Dean of Students Alex Herzog, Ed.D., oversees the summer camps program. “We have a dedicated staff, who work pretty hard to ensure that our summer program attendees get great customer service,” Herzog said.
Summer 2010 saw a 17 percent increase in camp revenues, the highest level since 2004. Notable among the participants were 5A- and 4A- state football champions, Bingham and Timpview high schools, each bringing 200 visitors to the campus.
Penn State, University of Idaho and Fort Hays State were representative of geology field groups. Upward Bound and Gear Up are programs designed to expose prospective students to the college experience. Winning the most entertaining category was Madeleine Choir School from Salt Lake City.

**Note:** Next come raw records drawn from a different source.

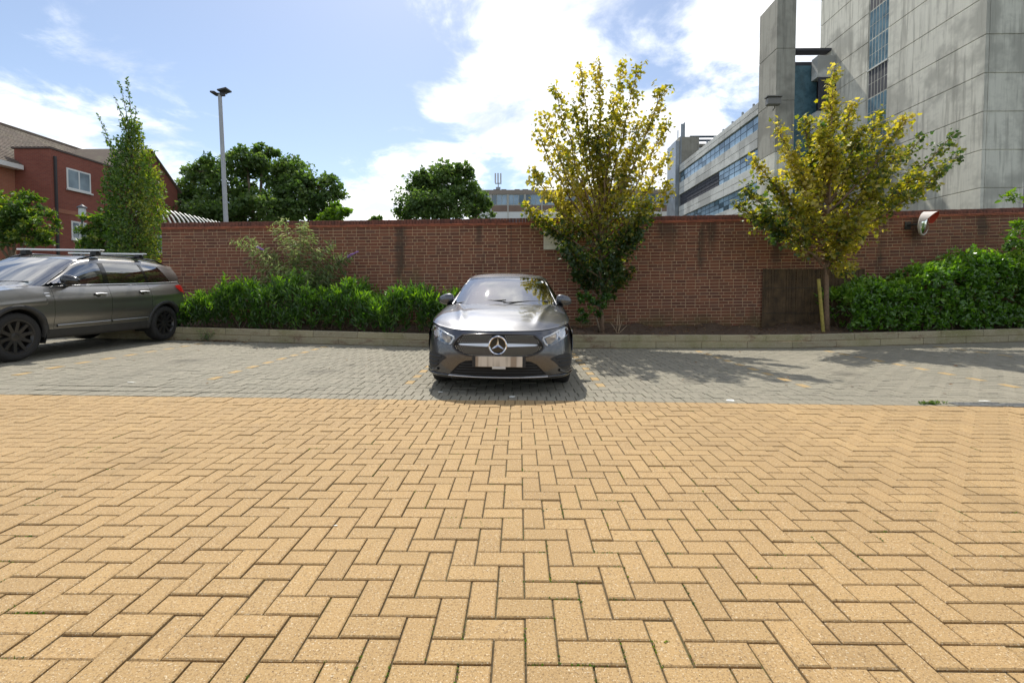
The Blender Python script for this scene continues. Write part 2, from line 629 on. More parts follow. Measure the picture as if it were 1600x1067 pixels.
# ================================================================== SETTING: ground, paving, kerb, bed
def half_clip(poly, a, b, c):
    """keep the part of a convex polygon where a x + b y <= c"""
    out = []
    for i, p in enumerate(poly):
        q = poly[(i + 1) % len(poly)]
        dp, dq = a * p[0] + b * p[1] - c, a * q[0] + b * q[1] - c
        if dp <= 0:
            out.append(p)
        if (dp < 0 < dq) or (dq < 0 < dp):
            t = dp / (dp - dq)
            out.append((p[0] + t * (q[0] - p[0]), p[1] + t * (q[1] - p[1])))
    return out


def inset(poly, d):
    """shrink a convex counter-clockwise polygon by d"""
    n = len(poly)
    res = poly
    lines = []
    for i in range(n):
        p, q = poly[i], poly[(i + 1) % n]
        ex, ey = q[0] - p[0], q[1] - p[1]
        L = math.hypot(ex, ey)
        if L < 1e-6:
            continue
        nx, ny = ey / L, -ex / L          # outward normal of a ccw polygon
        lines.append((nx, ny, nx * p[0] + ny * p[1] - d))
    for (a, b, c) in lines:
        res = half_clip(res, a, b, c)
        if len(res) < 3:
            return None
    return res


def area(poly):
    return 0.5 * sum(poly[i][0] * poly[(i + 1) % len(poly)][1] - poly[(i + 1) % len(poly)][0] * poly[i][1] for i in range(len(poly)))


def paver_geo(poly, dz=0.0, follow=True, joint=0.0035, chamfer=0.0045):
    o = inset(poly, joint)
    if not o or area(o) < 3e-4:
        return None
    t = inset(o, chamfer)
    n = len(o)
    if not t or len(t) != n:
        mx, my = sum(p[0] for p in o) / n, sum(p[1] for p in o) / n
        t = [(mx + (p[0] - mx) * 0.94, my + (p[1] - my) * 0.94) for p in o]
    tilt = (rng.gauss(0, 0.004), rng.gauss(0, 0.004))
    cx, cy = sum(p[0] for p in o) / n, sum(p[1] for p in o) / n

    def zz(p):
        return (zg(p[0], p[1]) if follow else 0.0) + dz + tilt[0] * (p[0] - cx) + tilt[1] * (p[1] - cy)
    vs = [(p[0], p[1], zz(p)) for p in t] + [(p[0], p[1], zz(p) - 0.0035) for p in o] + [(p[0], p[1], zz(p) - 0.03) for p in o]
    fs = [tuple(range(n))]
    for k in range(n):
        j = (k + 1) % n
        fs.append((n + k, n + j, j, k))
        fs.append((2 * n + k, 2 * n + j, n + j, n + k))
    return vs, fs


U = 0.1017
BND = ((-60, 4.83), (0.0, 4.83), (60, 4.83 - 0.043 * 60))


def yb(x):
    return 4.83 if x < 0 else 4.83 - 0.043 * x


# --- wide ground sheet with the lie of the bays
def ground_sheet():
    xs = np.concatenate([np.linspace(-600, -30, 12), np.linspace(-26, 26, 105), np.linspace(30, 600, 12)])
    ys = np.concatenate([np.linspace(-300, -6, 8), np.linspace(-4, 14, 37), np.linspace(16, 60, 12), np.linspace(80, 900, 14)])
    vs, fs = [], []
    for y in ys:
        for x in xs:
            vs.append((x, y, zg(max(-12, min(12, x)), y) - 0.045))
    nx = len(xs)
    for j in range(len(ys) - 1):
        for i in range(nx - 1):
            fs.append((j * nx + i, j * nx + i + 1, (j + 1) * nx + i + 1, (j + 1) * nx + i))
    o = mk('ground', vs, fs, M['ground'], smooth_=True)
    return tag(o, kind='structure')


ground_sheet()


def bed_sheet(name, ylo, yhi, x0, x1):
    vs, fs = [], []
    n, m = 90, 24
    for j in range(m + 1):
        for i in range(n + 1):
            x = x0 + (x1 - x0) * i / n
            y = ylo(x) + (yhi(x) - ylo(x)) * j / m
            vs.append((x, y, zg(x, y) - 0.0095))
    for j in range(m):
        for i in range(n):
            a = j * (n + 1) + i
            fs.append((a, a + 1, a + n + 2, a + n + 1))
    return tag(mk(name, vs, fs, M['joint'], smooth_=True), kind='structure')


KERB = [(-11.5, 9.52), (-6.83, 9.48), (-2.7, 9.37), (1.1, 9.32), (5.6, 9.42), (10.4, 9.75), (18.0, 10.3)]


def yk(x):
    for (a, b), (c, d) in zip(KERB, KERB[1:]):
        if a <= x <= c:
            return b + (d - b) * (x - a) / (c - a)
    return KERB[0][1] if x < 0 else KERB[-1][1]


driveway = bed_sheet('driveway', lambda x: -1.2, lambda x: yb(x), -11.5, 11.5)
parking = bed_sheet('parking_bay_paving', lambda x: yb(x), lambda x: yk(x) + 0.03, -11.5, 18.0)


def herring(x0, x1, y0, y1, ox=0.0, oy=0.0):
    for j in range(int((y0 - oy) / U) - 2, int((y1 - oy) / U) + 2):
        for i in range(int((x0 - ox) / U) - 2, int((x1 - ox) / U) + 2):
            k = (i - j) % 4
            X, Y = ox + i * U, oy + j * U
            if k == 0:
                yield 'h', i, j, [(X, Y), (X + 2 * U, Y), (X + 2 * U, Y + U), (X, Y + U)]
            elif k == 3:
                yield 'v', i, j, [(X, Y), (X + U, Y), (X + U, Y + 2 * U), (X, Y + 2 * U)]


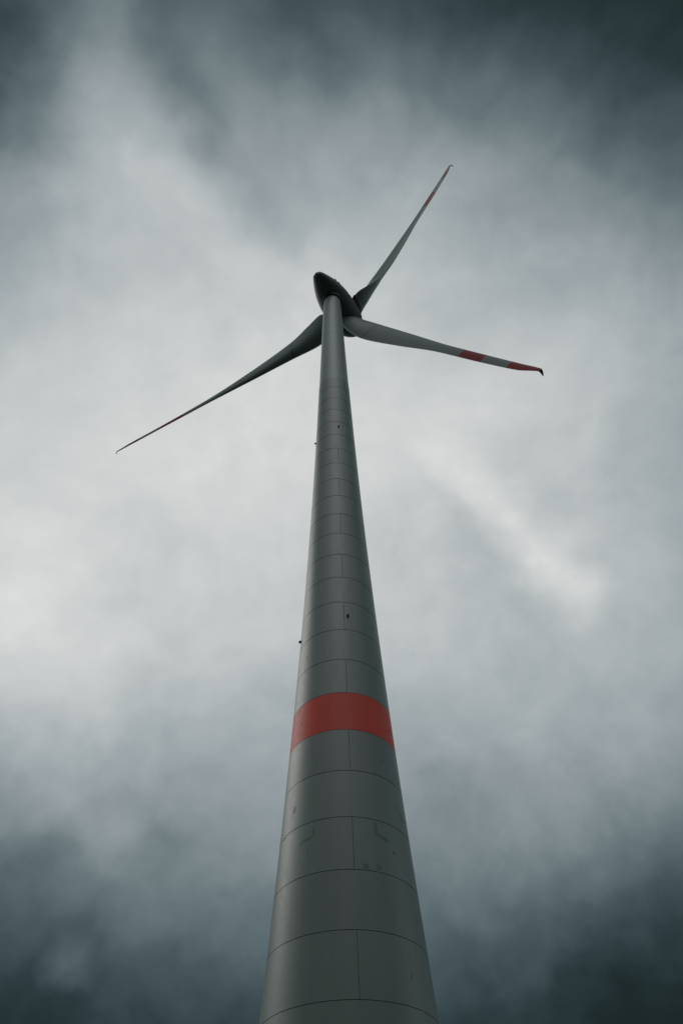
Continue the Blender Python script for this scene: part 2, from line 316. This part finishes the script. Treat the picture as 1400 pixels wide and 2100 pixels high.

In all, the summer staff hosted 17-distinct groups.
The summer program serves more than one purpose. First, it exposes the college to thousands of prospective students and their parents, many of whom have never known the college existed. Secondly, it provides supplemental revenue to auxiliary and athletic programs on campus.
A by product of this is the provision of many summer employment opportunities for students and community members. Third, the community benefits through economic activity through the direct purchase of services such as theatre and wave pool admissions, and indirect activity of local purchases of food, fuel and lodging by visitors, he explained.
Planning has already begun for summer 2011, with many “anchor” camps already on the calendar. Marketing activities, including direct mail, e-mail, telephone and personal visits to schools will begin as early as December and continue through winter and early spring.
The summer staff, which includes housing, dining services, maintenance, coaches, and student and community workers have always made our visitors feel welcome.
“We always hire a few students for the summer to work for the Summer Camps Program. It’s a great way to pay for housing while taking classes over the summer,” stated Herzog. “Many of the groups come year after year, in spite of frequent solicitations to go elsewhere.”